Pour encore mieux réussir ce coup de force publicitaire – rendre l’infopub encore plus efficace et en atténuer la portée subversive – on met l’accent sur un marketing spécialement conçu pour le genre féminin, dans une forte volonté de se distancer des objets de consommation sexuelle destinés aux hommes, considérés comme dégradants pour la femme. Avec le lapin vibrant, on sépare radicalement les pratiques sexuelles solitaires de l’homme et de la femme: sexualité pornographique un peu sale d’un côté, sensualité, sain plaisir et bon goût de l’autre. Dans Sex and the city, Charlotte s’exclame en le voyant «Look! Oh, it’s so cute! Oh, I thought it would be all scary and weird, but it isn’t. It’s ... it’s pink! For girls! And look! The little bunny! His little face! Like Peter Rabbit! 2». On le voit, le rabbit vibrator est de couleur pastel, girly et évite la référence trop directe au sexe avec son design animalier. En fait, ça devient carrément un accessoire mode, récréatif, ludique et chic. On ne peut pas en dire autant des différents modèles de vagins en silicone destinés aux consommateurs mâles.

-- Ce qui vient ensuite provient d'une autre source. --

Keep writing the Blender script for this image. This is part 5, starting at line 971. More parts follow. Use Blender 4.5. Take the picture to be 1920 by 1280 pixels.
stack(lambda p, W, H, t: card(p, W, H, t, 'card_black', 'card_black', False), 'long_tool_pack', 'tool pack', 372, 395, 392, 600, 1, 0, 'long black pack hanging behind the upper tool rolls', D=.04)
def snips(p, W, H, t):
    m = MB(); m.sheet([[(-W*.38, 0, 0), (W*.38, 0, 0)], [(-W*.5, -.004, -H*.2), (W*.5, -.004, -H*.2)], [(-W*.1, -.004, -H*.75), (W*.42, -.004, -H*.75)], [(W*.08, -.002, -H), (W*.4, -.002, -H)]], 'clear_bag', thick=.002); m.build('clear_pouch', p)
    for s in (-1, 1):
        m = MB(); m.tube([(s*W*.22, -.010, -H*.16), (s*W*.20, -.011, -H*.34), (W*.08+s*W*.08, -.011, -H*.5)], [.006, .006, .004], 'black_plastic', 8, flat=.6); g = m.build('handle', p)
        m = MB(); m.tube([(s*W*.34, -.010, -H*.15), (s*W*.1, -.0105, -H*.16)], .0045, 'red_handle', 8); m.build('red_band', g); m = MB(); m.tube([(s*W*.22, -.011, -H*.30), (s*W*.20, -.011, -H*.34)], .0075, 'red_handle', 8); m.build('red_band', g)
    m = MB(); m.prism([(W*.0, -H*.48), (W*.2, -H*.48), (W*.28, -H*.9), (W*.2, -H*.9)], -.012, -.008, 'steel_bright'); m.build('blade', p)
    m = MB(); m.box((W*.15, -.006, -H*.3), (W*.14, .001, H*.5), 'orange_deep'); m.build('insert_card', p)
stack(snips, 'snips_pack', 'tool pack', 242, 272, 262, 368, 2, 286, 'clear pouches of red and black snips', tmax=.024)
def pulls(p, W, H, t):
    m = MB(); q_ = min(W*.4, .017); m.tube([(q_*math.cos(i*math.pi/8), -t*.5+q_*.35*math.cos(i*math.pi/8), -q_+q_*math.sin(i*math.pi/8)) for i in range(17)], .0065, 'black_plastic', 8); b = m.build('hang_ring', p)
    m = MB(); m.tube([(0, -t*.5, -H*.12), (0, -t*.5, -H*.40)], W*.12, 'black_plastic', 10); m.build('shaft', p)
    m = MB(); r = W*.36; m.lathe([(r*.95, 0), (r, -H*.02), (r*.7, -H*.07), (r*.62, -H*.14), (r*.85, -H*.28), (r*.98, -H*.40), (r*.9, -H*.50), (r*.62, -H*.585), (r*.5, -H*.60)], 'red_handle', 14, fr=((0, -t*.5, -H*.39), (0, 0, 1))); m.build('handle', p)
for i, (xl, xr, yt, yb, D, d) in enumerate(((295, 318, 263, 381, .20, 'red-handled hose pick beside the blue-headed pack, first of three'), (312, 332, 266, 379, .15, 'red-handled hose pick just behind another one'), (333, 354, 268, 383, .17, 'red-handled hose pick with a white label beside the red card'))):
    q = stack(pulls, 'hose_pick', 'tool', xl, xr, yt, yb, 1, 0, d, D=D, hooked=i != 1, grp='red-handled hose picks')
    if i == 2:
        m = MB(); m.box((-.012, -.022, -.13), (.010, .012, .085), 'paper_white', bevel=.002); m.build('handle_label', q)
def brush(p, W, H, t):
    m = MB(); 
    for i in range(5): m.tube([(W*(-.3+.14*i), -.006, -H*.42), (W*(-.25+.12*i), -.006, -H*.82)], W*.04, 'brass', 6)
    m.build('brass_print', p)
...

Donc, en même temps qu’on participe à un culte de l’objet proprement mercantile, on remet également l’accent sur les différences des pratiques sexuelles des deux genres. On réaffirme l’image bien clichée où la femme se masturbe dans un bain moussant, à lueur des chandelles, alors que l’homme seul télécharge de la porno dans l’obscurité d’un sous-sol crade.

Bibliographie
Beatriz Preciado, Manifeste contra-sexuel, Paris, Balland, 2000.
Feona Attwood, «Fashion and Passion: Marketing Sex to Women», Sexualities, 2005.
HBO/Warner,  «The Turtle and the Hare», Sex and the City, season 1, 1998, Home Box Office/Warner Vision International.
Lisbeth Sal et Pascal Levy,  Les jouets indiscrets: de quoi parlent les sex-toys?, 2011. En ligne: http://www.contretemps.eu/interventions/jouets-indiscrets-quoi-parlent-s... (consulté le 8 avril 2012).

 

  • 1. Selon Hilary Radner, Shopping Around: Feminine Culture and the Pursuit of Pleasure, London and New York: Routledge, 1995 in Feona Attwood, Fashion and Passion: Marketing Sex to Women, Sexualities, 2005, p. 397.
  • 2. HBO/Warner,  «The Turtle and the Hare», Sex and the City season 1, 1998, Home Box Office/Warner Vision International.